Similar questions and discussions

Does Adam Smith's "invisible hand" stop working toward the end of economic expansions?
Question
9112 answers
  • H.G. CallawayH.G. Callaway
Smith's idea of the “invisible hand” is the basis of the belief that large-scale government intervention and regulation of the economy is neither needed nor helpful. Smith put forward the notion of the invisible hand to argue that free individuals acting in a free economy, and making decisions that are primarily intended for their own self-interest, will, in fact, take actions that benefit society as a whole, even though such beneficial results were not the specific focus or purpose of those actions.
The central idea is that by means of the “invisible hand” purely self-interested actions and exchanges produce a large, unintended public good.
Quotations, Adam Smith,
The Wealth Of Nations, Book IV, Chapter V, Digression on the Corn Trade, p. 540, para. b 43.
…THE INVISIBLE HAND…
[rich people] consume little more than the poor, and in spite of their natural selfishness and rapacity…they divide with the poor the produce of all their improvements. They are led by an invisible hand to make nearly the same distribution of the necessaries of life, which would have been made, had the earth been divided into equal portions among all its inhabitants, and thus without intending it, without knowing it, advance the interest of the society, and afford means to the multiplication of the species.

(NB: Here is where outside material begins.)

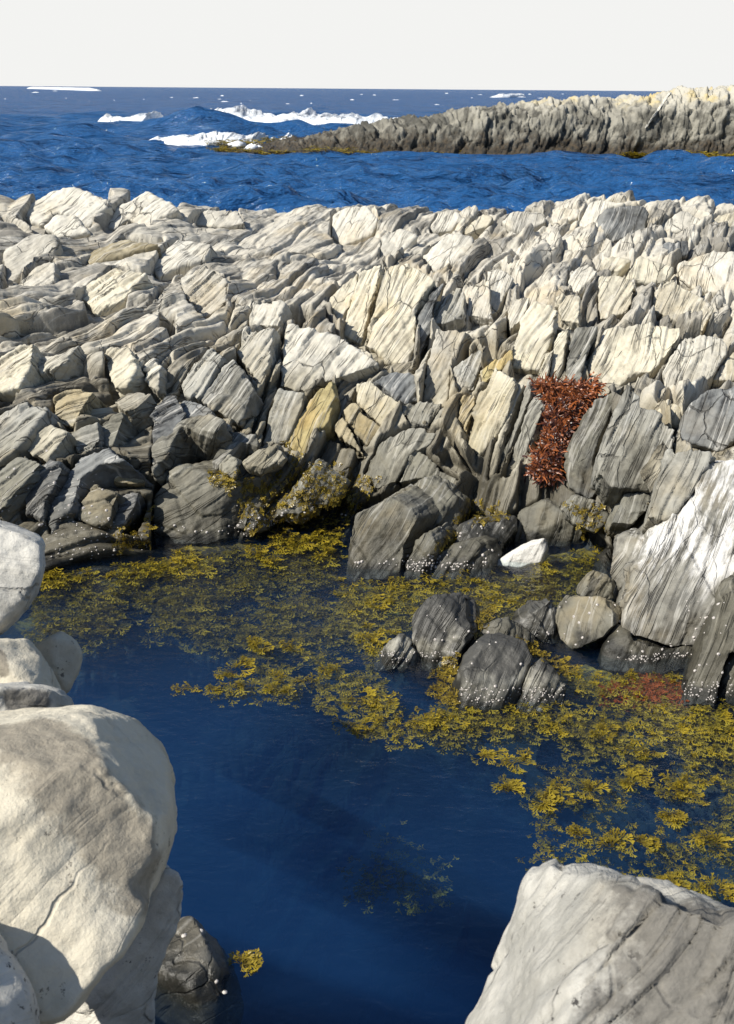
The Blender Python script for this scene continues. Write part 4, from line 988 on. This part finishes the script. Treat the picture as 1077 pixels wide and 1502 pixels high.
# ---------------------------------------------------------------- seaweed
def weed_mat(name, base, tip, rough=.35, trans=.25):
    b = N(name)
    tn = b.n('ShaderNodeAttribute', attribute_name='tint').outputs['Fac']
    pos = b.n('ShaderNodeNewGeometry').outputs['Position']
    c = b.mix(b.math('ADD', tn, b.math('MULTIPLY', b.math('SUBTRACT', b.noise(pos, 30, 3), .5), .5), clamp=True), base, tip)
    p = b.n('ShaderNodeBsdfPrincipled', {'Base Color': c, 'Roughness': rough, 'Specular IOR Level': .5})
    t = b.n('ShaderNodeBsdfTranslucent', {'Color': c})
    mx = b.n('ShaderNodeMixShader', {0: trans, 1: p.outputs[0], 2: t.outputs[0]})
    b.t.links.new(mx.outputs[0], b.out.inputs[0])
    return b.m
W_OL = weed_mat('wrack', (.042, .030, .006), (.35, .262, .021))
W_BR = weed_mat('brown_wrack', (.045, .030, .008), (.34, .25, .03))
W_RED = weed_mat('red_weed', (.040, .011, .008), (.32, .095, .024), rough=.4, trans=.12)
W_RSUB = weed_mat('sunken_red_weed', (.10, .020, .006), (.28, .062, .012))

wr = random.Random(77)
def make_frond(levels=4, seg=.0145, wid=.0056, spread=26):
    V = []; Fq = []; T = []
    def grow(p, a, lv, w, tint, dz):
        L = seg * wr.uniform(.7, 1.25) * (1.15 if lv == levels else 1)
        n = 2
        prev = None
        for i in range(n + 1):
            f = i / n
            q = (p[0] + math.cos(a) * L * f, p[1] + math.sin(a) * L * f, p[2] + dz * L * f)
            end = lv == 0
            ww = w * (1.0 if not end else (1.0, 1.9, .9)[i])
            nx, ny = -math.sin(a) * ww / 2, math.cos(a) * ww / 2
            k = len(V)
            V.extend([(q[0] + nx, q[1] + ny, q[2] + .15 * ww), (q[0] - nx, q[1] - ny, q[2] - .15 * ww)])
            tt = min(1, tint + .18 * f); T.extend([tt, tt])
            if prev is not None: Fq.append((prev, k, k + 1, prev + 1))
            prev = k
        if lv > 0:
            for sgn in (-1, 1):
                if wr.random() < .93:
                    grow(q, a + sgn * R(wr.uniform(spread * .5, spread * 1.3)), lv - 1, w * .9, tint + .17, dz * .6 + wr.uniform(-.22, .22))
    grow((0, 0, 0), wr.uniform(-.2, .2), levels, wid, .05, wr.uniform(-.1, .1))
    return np.array(V), np.array(Fq), np.array(T)
FRONDS = [make_frond(3) for _ in range(8)] + [make_frond(4, .0135) for _ in range(6)]
STRAPS = []
for _ in range(10):
    n = 9; a = 0; p = np.zeros(3); V = []; T = []
    dz = wr.uniform(-.5, .5)
    for i in range(n):
        w = .009 * (1 - abs(i / (n - 1) - .45)) * wr.uniform(.8, 1.4)
        V += [p + np.array([-math.sin(a), math.cos(a), .5 * math.sin(i)]) * w, p - np.array([-math.sin(a), math.cos(a), .5 * math.sin(i)]) * w]
        T += [i / n * .4, i / n * .4]
        a += wr.uniform(-.55, .55); dz += wr.uniform(-.5, .5)
        p = p + np.array([math.cos(a), math.sin(a), dz * .6]) * .014
    STRAPS.append((np.array(V), np.array([(2 * i, 2 * i + 1, 2 * i + 3, 2 * i + 2) for i in range(n - 1)]), np.array(T)))

def scatter(name, items, mat, parent=None, kinds=None):
    """items: (position, heading, scale, roll, tint, up-vector or None)"""
    kinds = kinds or FRONDS
    Vs = []; Fs = []; Ts = []; o = 0
    for pos, hd, sc, pitch, tint, up in items:
        V, Fq, T = kinds[wr.randrange(len(kinds))]
        cp, sp = math.cos(pitch), math.sin(pitch)
        X = V * sc
        X = np.stack([X[:, 0] * cp - X[:, 2] * sp, X[:, 1], X[:, 0] * sp + X[:, 2] * cp], 1)
        c, s = math.cos(hd), math.sin(hd)
        X = np.stack([X[:, 0] * c - X[:, 1] * s, X[:, 0] * s + X[:, 1] * c, X[:, 2]], 1)
        if up is not None:
            u = np.array(up); a = np.array([1., 0, 0]) - u * u[0]; a /= np.linalg.norm(a); b2 = np.cross(u, a)
            X = X[:, :1] * a + X[:, 1:2] * b2 + X[:, 2:] * u
        Vs.append(X + np.array(pos)); Fs.append(Fq + o); Ts.append(np.clip(T + tint, 0, 1)); o += len(V)
    return mesh_np(name, np.vstack(Vs), np.vstack(Fs), mat, parent, attrs={'tint': ('FLOAT', np.concatenate(Ts))})

def sample_patch(poly, count, thr, zlo, zhi, freq=2.2, seed=0, stretch=(1, 1)):
    """points on the pool inside an outline, gathered into clumps"""
    W = np.array([on_z(*p) for p in poly]); lo, hi = W.min(0), W.max(0)
    rs = np.random.RandomState(seed + 900); out = []
    while len(out) < count:
        n = 4000
        P = np.stack([rs.uniform(lo[0], hi[0], n), rs.uniform(lo[1], hi[1], n), np.zeros(n)], 1)
        a, b2, _ = to_px(P)
        m = inside(a, b2, poly)
        nz = fbm(P * np.array([freq * stretch[0], freq * stretch[1], 1]) + seed * 5.1, 4)
        m &= nz > thr
        Q = P[m]; Q[:, 2] = rs.uniform(zlo, zhi, len(Q)); out += list(Q)
        seed += 0
        if n and not m.any() and len(out) == 0: break
    return out[:count]
def mat_items(pts, sc=(.8, 1.5), hd0=R(200), hdj=1.0, pit=.08, tint=(-.1, .25)):
    return [(p, hd0 + wr.gauss(0, hdj), wr.uniform(*sc), wr.uniform(-pit, pit), wr.uniform(*tint), None) for p in pts]

belt = [(50,832),(200,812),(300,798),(430,778),(500,772),(505,850),(560,868),(560,905),(480,930),(380,935),(250,900),(120,915),(45,935)]
it = mat_items(sample_patch(belt, 4000, -.25, -.20, -.04, 2.0, 1, (1, 1.6)), tint=(-.6, .0))
it += mat_items(sample_patch([(60,832),(300,798),(430,780),(505,775),(503,822),(430,842),(300,840),(150,850),(60,862)], 480, -.1, -.03, .02, 2.2, 2), tint=(0, .3))
mid = [(500,848),(720,842),(760,832),(850,805),(900,800),(860,840),(800,880),(760,900),(720,905),(700,880),(640,868),(600,905),(560,960),(520,930)]
it += mat_items(sample_patch(mid, 2000, -.3, -.16, -.03, 2.4, 3, (1, 1.5)), tint=(-.4, .1))
it += mat_items(sample_patch(mid, 340, -.0, -.025, .008, 2.4, 3), tint=(.05, .35))
tag(scatter('bladder_wrack', it, W_OL), 'olive and yellow bladder wrack lying under the water along the far edge of the pool', 'seaweed', kind='stuff')
rgt = [(620,1040),(700,1030),(840,1035),(990,1030),(1120,1030),(1160,1110),(1100,1110),(960,1090),(860,1078),(740,1062),(660,1075)]
it = mat_items(sample_patch(rgt, 2000, -.2, -.14, -.01, 2.6, 6, (1, 1.5)), (.5, 1.1), tint=(-.4, .15))
it += mat_items(sample_patch(rgt, 330, -.02, -.02, .008, 3.0, 6), (.6, 1.1), tint=(.1, .35))
r2 = [(830,1075),(960,1085),(1120,1100),(1160,1340),(1000,1320),(950,1300),(880,1275),(800,1250),(770,1215),(790,1160),(770,1110)]
it += mat_items(sample_patch(r2, 1200, .16, -.22, -.03, 5.0, 8, (1, 2.2)), (.4, .85), tint=(-.4, .1))
it += mat_items(sample_patch(r2, 170, .22, -.02, .008, 4.2, 8, (1, 2.0)), (.35, .7), tint=(0, .35))
chan = [(830,960),(860,985),(1000,985),(990,1035),(830,1035)]
it += mat_items(sample_patch(chan, 420, -.2, -.1, .01, 3, 9), (.6, 1.1))
tag(scatter('floating_wrack', it, W_OL), 'yellow-olive bladder wrack floating in drifts over the right side of the pool', 'seaweed', kind='stuff')
tng = [(305,1000),(330,965),(400,940),(480,945),(560,985),(600,1020),(590,1040),(520,1035),(430,1010),(340,1020)]
it = mat_items(sample_patch(tng, 700, .08, -.10, -.01, 4.0, 12, (1, 2)), (.5, 1.0), tint=(-.2, .2))
t3 = [(520,1070),(560,1045),(660,1035),(680,1060),(600,1085)]
it += mat_items(sample_patch(t3, 220, -.05, -.06, .02, 3.0, 13, (1, 2)), (.6, 1.0))
tag(scatter('drifting_wrack', it, W_OL), 'tongue of yellow-olive wrack drifting out into the middle of the blue pool', 'seaweed', kind='stuff')
# pale drowned weed further down
sub = [(500,1130),(540,1095),(640,1090),(720,1110),(790,1150),(780,1200),(640,1190),(520,1175)]
it = mat_items(sample_patch(sub, 200, .10, -.62, -.42, 2.0, 15, (1, 2)), (.5, 1.0))
#it += mat_items(sample_patch([(330,1250),(680,1230),(700,1400),(560,1480),(380,1480)], 160, .0, -.75, -.5, 2.0, 16), (1, 1.6))
tag(scatter('sunken_weed', it, W_BR), 'pale weed seen dimly deep under the blue water', 'seaweed', kind='stuff')
redp = [(828,975),(870,985),(1010,988),(1005,1025),(930,1018),(850,1008)]
it = mat_items(sample_patch(redp, 800, -.15, -.09, -.01, 3, 18), (.6, 1.0), tint=(0, .5))
tag(scatter('red_seaweed', it, W_RSUB), 'rust-red seaweed under the water at the foot of the leaning grey slab', 'seaweed', kind='stuff')

# separate floating tufts
TUFT_R = [(706,1112),(762,1118),(745,1162),(792,1172),(832,1168),(868,1162),(905,1128),(935,1152),(858,1228),(898,1246),(932,1236),(960,1100),(1012,1160),(1042,1140),(985,1192),(1052,1240),(1000,1302),(960,1306),(880,1085),(1055,1305)]
TUFT_M = [(330,1004),(356,984),(392,950),(440,962),(470,1000),(528,1016),(580,1024),(545,1062),(606,1062),(536,942),(420,1020),(372,1005),(500,985)]
def tuft(c, label, group, n=12, sc=(.6, 1.1), spread=.05):
    o = bpy.data.objects.new('seaweed_tuft', None)
    its = []
    qx_, qy_, hd = 0.0, 0.0, wr.uniform(0, 6.28)
    for _ in range(n):      # a drifting strand with side branches
        its.append(((qx_, qy_, wr.uniform(-.012, .010)), hd + wr.gauss(0, .8), wr.uniform(*sc), wr.uniform(-.1, .25), wr.uniform(-.3, .4), None))
        hd += wr.gauss(0, .45); st_ = spread * wr.uniform(.1, .32)
        qx_ += st_ * math.cos(hd) * 1.4; qy_ += st_ * math.sin(hd)
        if wr.random() < .12: qx_, qy_ = qx_ * .3, qy_ * .3
    m = scatter('seaweed_tuft', its, W_OL); m.location = c
    return tag(m, label, 'seaweed', group)
for c in TUFT_R: tuft(on_z(*c), 'loose tuft of yellow-olive wrack floating on the right half of the pool', 'loose tufts of wrack on the right of the pool', wr.randint(14, 34), spread=wr.uniform(.022, .045))
for c in TUFT_M: tuft(on_z(*c), 'loose tuft of yellow wrack floating in the middle of the pool', 'loose tufts of wrack in the middle of the pool', wr.randint(14, 30), (.7, 1.2), wr.uniform(.05, .09))
tuft(on_z(352, 1418), 'small tuft of yellow wrack beside the sunken barnacled rock', None, 40, (.6, .9), .024)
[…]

The Theory of Moral Sentiments, Part IV, Chapter I, pp.184-5, para. 10.
Every individual... neither intends to promote the public interest, nor knows how much he is promoting it... he intends only his own security; and by directing that industry in such a manner as its produce may be of the greatest value, he intends only his own gain, and he is in this, as in many other cases, led by an invisible hand to promote an end which was no part of his intention. ---End quotations
Smith goes on to argue that intentional intervention by government regulation, although intended to protect the common good or benefit society as a whole, in practice is usually less effective and beneficial than is a freely operating market. In many cases, it is actually harmful to the people in general, because it denies them the benefits of the free market. This is especially true if the intervention produces a sort of political feeding frenzy of political favor to special interests.
The general prosperity and economic growth resulting from expanded international trade is part of the evidence for Smith thesis. However, though it is plausible to believe that something like Smith's “invisible hand” provides for the public good by way of growing prosperity in the initial stages of economic growth, it is considerably less plausible that liberalization and expanding markets or expansion of international trade will always produce a public good commensurate with the harm they cause.
This is not a purely economic argument. Instead it suggests a political evaluation. Economic expansions are also known to produce considerable economic dislocations, people go unemployed and entire industries wander away; not all participants benefit equally.
More basically, by shifting and creating wealth both within and between political societies, extensive economic expansions also cause political dislocations that require political adjustments.
The basic problem is that the shifts in economic interests brought about by rapid and extensive economic expansions proceed much more quickly than the slow and laborious, deliberative and political processes required for making needed adjustments and introducing regulations as may be required --to meliorate untoward effects.
In consequence, political societies tend to be thrown into deep political problems and conflicts tending toward factional infighting, in the attempt to control the political process in the interest of various, older or newly established economic interests. The continued pursuit of self-interest then produces something like “crony capitalism” (an age of the “robber-barons”) and social-political strife; and, at the worst, the result is uncontrolled conflict both within and between organized political societies.